Substantial Renaissance farmhouse. Painted render, slate roof. Exceptionally high, steeply pitched slate roof. In centre of each slope are massive rendered stacks which have square bases and four, tall, diagonally set flues. Great symmetrical gable front faces S. The upper gable is blind, flanked on each side by the great chimneystacks. The wall of the lower gable breaks forward to form the two-and-a-half-storey entrance front. The monopitch lean-to roof has three C20 rooflights and is hipped, the slope of the hips is carried back on each side to merge with the roof of the main house. First floor has three 2-light mullion windows with 2 2 pane casements. Ground floor (centre) has an impressive single storey gabled porch flanked by 3-light sunk chamfer mullion windows on each side: window to left with 2 2 2 panes, and to right with 6 6 6 panes. The timber framed pediment carries an unglazed wooden oculus and an ornamental pendant at the apex, dated 1675. The bargeboards and door-head are elaborately carved with enriched dentil decoration. Door jambs have reserved panels which carry enriched decoration, featuring a disc with arabesques in relief. The inner entrance doorway has an elaborately decorated surround (Illustrated in Peter Smith, see references) with complex ovolo and ogee moulded jambs and runout stops with arcaded flats. Ornate door has two square panels, each framed by a deep double moulding, which enclose fielded inner panels decorated with circular pattern of radiating segments. The top, middle and bottom rails have lozenge shaped panels with similar decoration. W elevation: first floor has two 6 6 pane casement windows with stone sills; ground floor a similar 6 6 casement (left) and C20 glazed metal double-doors (right). N gable upper windows have lead aprons. Upper gable has a 6-pane window; lower gable three 6 6 pane casements; first floor a similar casement (left) and a big square centre window with four fixed panes; and ground floor a C20 bay window to lean-to (far left), a 3 3 3 window (left) and C20 glazed double-doors (right).

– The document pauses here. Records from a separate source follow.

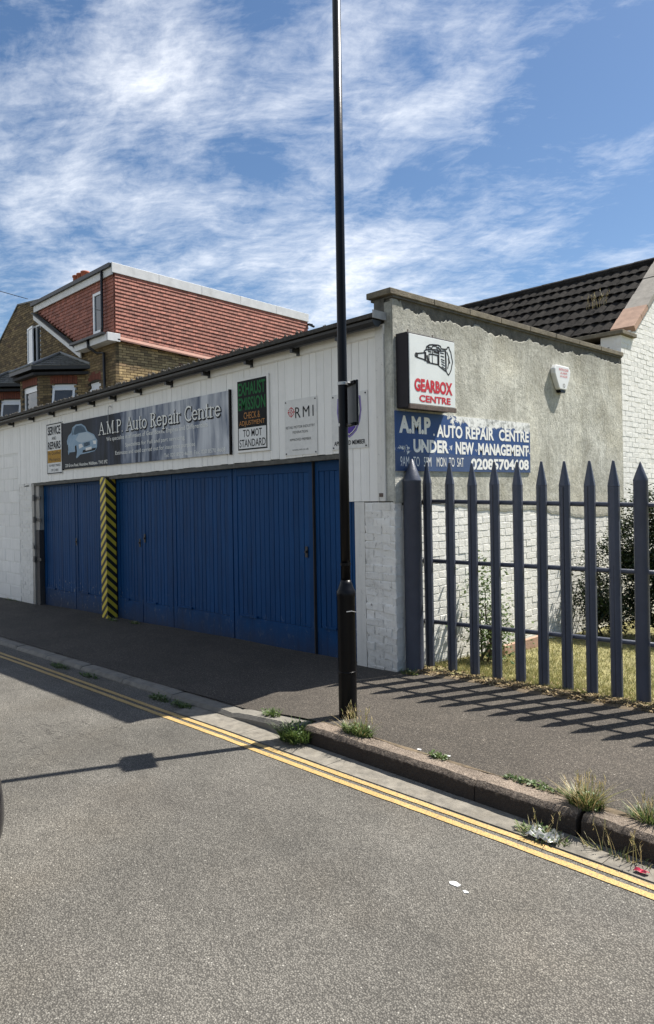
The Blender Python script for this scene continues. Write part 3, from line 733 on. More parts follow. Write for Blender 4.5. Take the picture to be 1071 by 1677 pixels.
# roof sheet, gutter, brackets
box('roof_edge', (-13.0, -0.185, 3.335), (-0.075, 5.0, 3.375), 'roofsheet', garage, shear=lambda x, y: 0.0125 * x * 0.9 + 0.0 * y)
box('roof_edge_end', (-0.074, -0.19, 3.325), (-0.0625, 0.0, 3.40), 'leadgrey', garage)
m = MB(); n = 9; xs = lin(-13, -0.085, 14)
for x in xs:
    for q in range(n):
        a = math.pi * q / (n - 1); m.v.append((x, -0.115 - 0.062 * math.cos(a), 3.318 + 0.0115 * x - 0.062 * math.sin(a)))
for i in range(len(xs) - 1):
    for q in range(n - 1): a = i * n + q; m.f.append((a, a + 1, a + n + 1, a + n))
m.f.append(tuple(range((len(xs) - 1) * n, len(xs) * n))); m.f.append(tuple(range(n - 1, -1, -1)))
m.build('gutter', 'gutter', garage, smooth=False)
for x in (-9.3, -8.35, -7.5, -6.65, -6.02, -5.34, -4.6, -3.8, -2.95, -2.1, -1.3, -0.62):
    z = 3.255 + 0.0115 * x; m = MB(); m.box((x - .02, -0.125, z - 0.035), (x + .02, -0.017, z + 0.01)); m.box((x - .02, -0.03, z - 0.06), (x + .02, -0.0165, z + 0.03)); m.build('gutter_bracket', 'gutter', garage)
# moss lumps on the roof edge
m = MB()
for _ in range(260):
    x = -random.random() ** 0.8 * 10 - .6; y = -0.185 + random.random() * 0.03; r = random.uniform(.006, .02); z = 3.375 + 0.01125 * x
    m.tube([(x - r, y, z), (x, y, z + r * .9), (x + r, y, z)], [r * .5, r, r * .5], 5)
m.build('moss', 'roofsheet', garage, stuff=True)
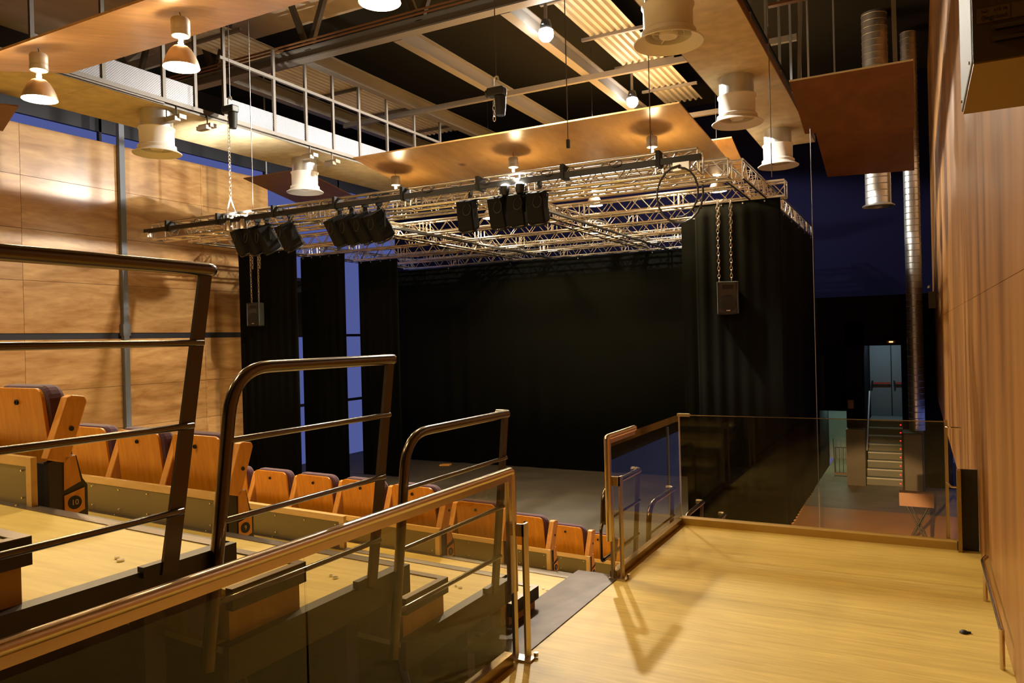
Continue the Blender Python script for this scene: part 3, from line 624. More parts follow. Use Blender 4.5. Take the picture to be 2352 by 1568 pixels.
bell(-7.097, 17.935, 4.998, 4.68, 'lit bell lamp low behind the trusses, right of centre', 0.8, 0.85)
bell(-10.2, 18.105, 4.998, 4.68, 'lit bell lamp low behind the black spotlights, left of centre', 0.8, 0.85)
bell(-3.995, 17.765, 4.981, 4.70, 'lit bell lamp behind the right end of the stage truss', 0.8, 0.85)
for x in (-5.3, -8.9, -12.4): # row over the seats behind the camera
    pass
bell(-4.5, 1.3, 4.95, 4.8, 'lit bell lamp outside the left frame edge, over the aisle', 0.36, 0.84)
bell(-8.2, 0.9, 4.95, 4.8, 'lit bell lamp outside the left frame edge, over the upper seats', 0.45, 0.84)
# white floods on the beam
for (x, y, lb) in ((-6.12, 13.2, 'blazing white floodlight on a rod under the roof, the brighter of two'), (-6.10, 18.1, 'smaller blazing white floodlight farther along the roof beam')):
    t = thing('floodlight', lb, 'floodlight', (x, y, 7.62))
    MB().lathe([(0.11, -0.05), (0.11, 0.02), (0.08, 0.12), (0.0, 0.13)], n=20).build('housing', 'black_paint', t)
    MB().lathe([(0.0, -0.29), (0.08, -0.27), (0.13, -0.21), (0.145, -0.14), (0.13, -0.07), (0.0, -0.02)], n=20).build('lens', 'star_on', t)
    MB().tube([(0, 0, 0.12), (0, 0, 1.38)], 0.035, 8).build('rod', 'steel_beam', t)
    MB().b2((-0.02, -0.16, 0.0), (0.02, 0.16, 0.03)).build('yoke', 'black_paint', t)
    lamp('flood_light', 'SPOT', (x, y, 7.30), STAR_W, WHITE, 0.13, (0, R(7), 0), R(176), 0.10)

# ================================================================= ROOF STEEL
def ibeam_y(x, y0, y1, z, w=0.20, h=0.34):
    m = MB(); m.b2((x - w / 2, y0, z), (x + w / 2, y1, z + 0.02)); m.b2((x - w / 2, y0, z + h - 0.02), (x + w / 2, y1, z + h)); m.b2((x - 0.008, y0, z + 0.02), (x + 0.008, y1, z + h - 0.02)); return m
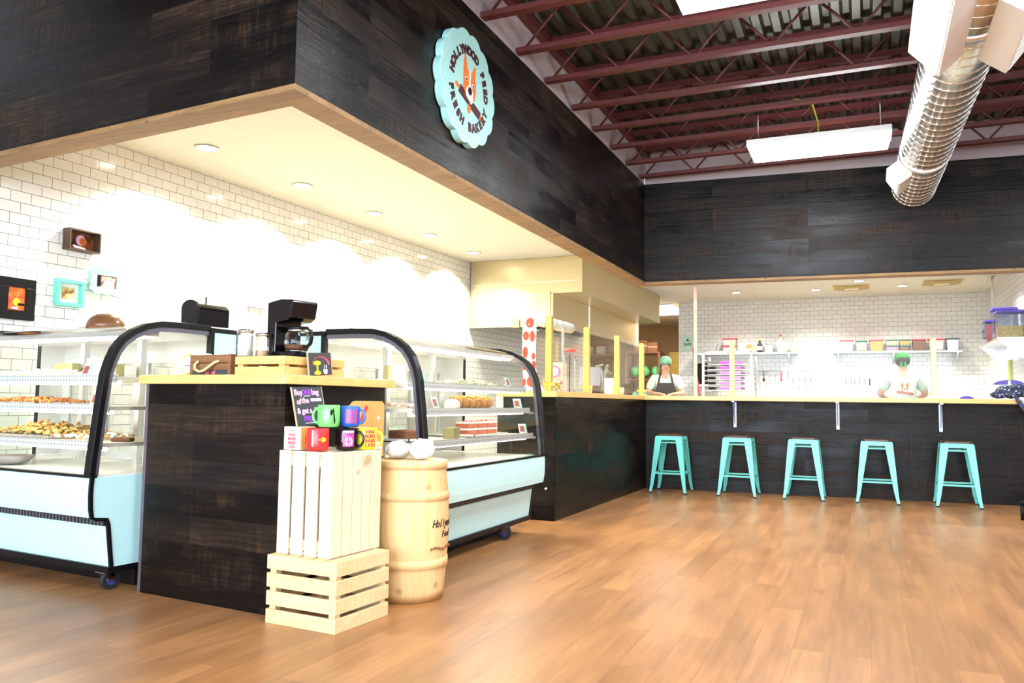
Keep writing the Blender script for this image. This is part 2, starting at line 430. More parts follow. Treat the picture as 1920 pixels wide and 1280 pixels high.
def tag(o, label=None, cat=None, group=None, kind=None):
    if label: o['label'] = label
    if cat: o['category'] = cat
    if group: o['group'] = group
    if kind: o['kind'] = kind
    return o
def thing(name, label, cat, loc=(0, 0, 0), rz=0.0, group=None):
    o = bpy.data.objects.new(name, None); COL.objects.link(o); o.empty_display_size = 0.1
    o.location = loc; o.rotation_euler = (0, 0, rz)
    return tag(o, label, cat, group)
def struct(name, mb, mats, label, bevel=0.0): return tag(mb.build(name, mats, bevel=bevel), label, None, None, 'structure')
def dup(root, loc, rz=None, label=None, group=None):
    r = root.copy(); COL.objects.link(r); r.location = loc
    if rz is not None: r.rotation_euler = (0, 0, rz)
    if label: r['label'] = label
    if group: r['group'] = group
    for ch in list(root.children):
        c = ch.copy(); COL.objects.link(c); c.parent = r
        for g in list(ch.children):
            d = g.copy(); COL.objects.link(d); d.parent = c
    return r
def basis(o, e1, e2):
    e1 = Vector(e1).normalized(); e2 = Vector(e2).normalized(); n = e1.cross(e2)
    return Matrix(((e1.x, e2.x, n.x, o[0]), (e1.y, e2.y, n.y, o[1]), (e1.z, e2.z, n.z, o[2]), (0, 0, 0, 1)))
_tc = {}
def text_geo(txt, size, depth=0.002, bold=0.0):
    key = (txt, size, depth, bold)
    if key in _tc: return _tc[key]
    c = bpy.data.curves.new('lettering', 'FONT'); c.body = txt; c.size = size; c.extrude = depth / 2; c.offset = bold
    c.align_x = 'CENTER'; c.resolution_u = 3
    o = bpy.data.objects.new('lettering', c); COL.objects.link(o)
    me = bpy.data.meshes.new_from_object(o.evaluated_get(bpy.context.evaluated_depsgraph_get()))
    g = ([v.co.copy() for v in me.vertices], [tuple(p.vertices) for p in me.polygons])
    bpy.data.objects.remove(o); bpy.data.curves.remove(c); bpy.data.meshes.remove(me)
    _tc[key] = g
    return g
def put_text(mb, txt, T, size, m=0, depth=0.002, bold=0.0, sx=1.0):
    v, f = text_geo(txt, size, depth, bold)
    mb.add([(p.x * sx, p.y, p.z + depth / 2) for p in v], f, m, False, T)
    return mb
def circ(r, n=24, cx=0, cy=0, ry=None, a0=0, a1=2 * PI):
    ry = r if ry is None else ry
    full = abs(a1 - a0 - 2 * PI) < 1e-6
    k = n if full else n - 1
    return [(cx + r * math.cos(a0 + (a1 - a0) * i / k), cy + ry * math.sin(a0 + (a1 - a0) * i / k)) for i in range(n)]

# ================================================================== THE SETTING
SL = 0.07
def yb(x): return 9.65 + SL * (x + 2.47)           # front plane of the back bar and its header
def slab(poly, z0, z1, mb=None, m=0):
    mb = mb or MB(); return mb.prism(poly, (0, 0, z0), (1, 0, 0), (0, 1, 0), z1 - z0, m)

mb = MB(); slab([(-8.0, -4.2), (5.3, -4.2), (5.3, yb(5.3) + .2), (-2.53, yb(-2.53) + .2), (-2.53, 6.6), (-2.9, 6.6), (-2.9, 3.9), (-8.0, 3.9)], -0.06, 0.0, mb)
struct('floor', mb, 'floor', 'warm brown wood plank floor running through the shop')
mb = MB(); slab([(-8.0, 3.9), (-2.9, 3.9), (-2.9, 6.6), (-2.53, 6.6), (-2.53, yb(-2.53) + .2), (5.3, yb(5.3) + .2), (5.3, 21.2), (-8.0, 21.2)], -0.06, 0.0, mb)
struct('floor_kitchen', mb, flat('quarry', (.42, .41, .37), .5, var=.1), 'grey kitchen floor behind the counters')
def xl(y): return -5.47 + 0.036 * (y - 4.4)
struct('wall_left', slab([(xl(2.6), 2.6), (xl(15.2), 15.2), (xl(15.2) - 0.12, 15.2), (xl(2.6) - 0.12, 2.6)], 0, 3.05), 'tile', 'white subway tile wall behind the display cases')
struct('wall_left_front', MB().box(-5.62, -5.5, -4.2, 2.6, 0, 4.3), 'wallpaint', 'painted wall of the shop front half')
struct('wall_back', MB().box(-3.40, 2.05, 16.0, 16.12, 0, 3.05), 'tile', 'white subway tile wall at the back of the kitchen')
struct('wall_right', MB().box(1.93, 2.05, 10.35, 16.0, 0, 3.05), 'tile', 'white subway tile side wall of the kitchen by the shelf')
struct('wall_right_front', MB().box(5.1, 5.22, -4.2, 10.4, 0, 4.3), 'wallpaint', 'painted side wall of the seating area')
mb = MB()
mb.box(-5.6, 5.2, -4.2, -4.08, 0, 0.4); mb.box(-5.6, 5.2, -4.2, -4.08, 3.1, 4.3); mb.box(-5.6, -4.8, -4.2, -4.08, 0.4, 3.1); mb.box(3.2, 5.2, -4.2, -4.08, 0.4, 3.1)
struct('wall_front', mb, 'wallpaint', 'storefront wall with a wide window opening')
# back room seen past the hood
mb = MB(); mb.box(-7.5, -3.2, 20.8, 20.92, 0, 3.05); mb.box(-3.40, -3.28, 16.12, 20.8, 0, 3.05); mb.box(-7.5, -7.38, 15.2, 20.8, 0, 3.05); mb.box(-7.5, -5.2, 15.2, 15.3, 0, 3.05)
struct('wall_back_room', mb, flat('tanwall', (0.52, 0.36, 0.18), 0.8), 'tan painted walls of the storage room beyond the kitchen')
mb = MB()
slab([(-5.56, 3.37), (-2.60, 3.145), (-2.62, 9.82), (-2.5, 9.83), (-2.5, 16.05), (-5.56, 16.05)], 3.04, 3.10, mb)
slab([(-2.5, yb(-2.5) + .17), (2.05, yb(2.05) + .17), (2.05, 16.1), (-2.5, 16.1)], 3.04, 3.10, mb)
mb.box(-7.5, -3.2, 16.05, 20.9, 3.04, 3.10)
struct('ceiling', mb, 'ceil', 'cream lay-in tile ceiling over the bakery and kitchen')

# corrugated roof deck over the seating area
prof = []
x = -5.6; k = 0
while x < 5.25:
    prof += [(x, 0.0), (x + 0.060, 0.0), (x + 0.082, 0.042), (x + 0.128, 0.042)]; x += 0.150
top = [(prof[-1][0], 0.10), (prof[0][0], 0.10)]
mb = MB().prism(prof + top, (0, -4.2, 4.12), (1, 0, 0), (0, 0, 1), -15.0)
struct('ceiling_deck', mb, 'deckmetal', 'grey corrugated metal roof deck above the red joists')

# dark plank header: front run, side run and back run
H0, H1 = 2.50, 3.72
A = (-5.56, 3.235); B = (-2.455, 2.992); C = (-2.47, 9.65); D = (5.1, yb(5.1))
struct('wall_header_front', slab([A, B, (-2.595, 3.14), (-5.56, 3.365)], H0, H1), 'darkwood', 'dark plank header running across above the near display case')
struct('wall_header_side', slab([B, C, (-2.61, 9.80), (-2.595, 3.14)], H0, H1), 'darkwood', 'dark plank header carrying the round bakery sign')
struct('wall_header_back', slab([C, D, (5.1, yb(5.1) + .16), (-2.61, 9.81)], H0, H1), 'darkwood', 'dark plank header above the kitchen pass')
o = .012
struct('trim_1', slab([(A[0], A[1] - o), (B[0] + o, B[1] - o), (-2.605, 3.155), (-5.56, 3.38)], 2.474, 2.502), 'trim', 'raw board edging under the front header')
struct('trim_2', slab([(B[0] + o, B[1] - o), (C[0] + o, C[1] - o), (-2.625, 9.81), (-2.605, 3.155)], 2.474, 2.502), 'trim', 'raw board edging under the side header')
struct('trim_3', slab([(C[0] + o, C[1] - o), (D[0], D[1] - o), (5.1, D[1] + .17), (-2.625, 9.82)], 2.474, 2.502), 'trim', 'raw board edging under the back header')
mb = MB(); slab([(-2.462, 3.0), (-2.478, 9.66), (-2.56, 9.7), (-2.56, 3.1)], H1, 4.15, mb); slab([A, (B[0], B[1] + .01), (-2.56, 3.1), (-5.56, 3.3)], H1, 4.15, mb)
struct('wall_upper_side', mb, 'wallpaint', 'pale painted wall strip above the side header')
struct('wall_upper_back', slab([(-2.47, yb(-2.47) + .01), (5.1, yb(5.1) + .01), (5.1, yb(5.1) + .1), (-2.47, 9.76)], H1, 4.15), 'wallpaint', 'pale painted wall strip above the back header')
struct('trim_4', MB().box(-2.462, -2.40, 3.0, 9.66, 4.04, 4.115), 'redsteel', 'red steel ledger angle under the roof deck')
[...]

The interior not seen at the time of resurvey. Fox and Raglan record the exceptionally unusual double-pile layout, with centre staircase flanked by fireplaces separating front and back ground-floor rooms on each side. Exceptionally fine dated dog-leg stair of 1675 has chamfered newel post with scroll stops, splat balusters and carved ornamental band on outer face of string.

Reasons for Listing

Highly graded as an exceptionally important and well-preserved Renaissance house of 1675 with highly unusual plan and very fine porch.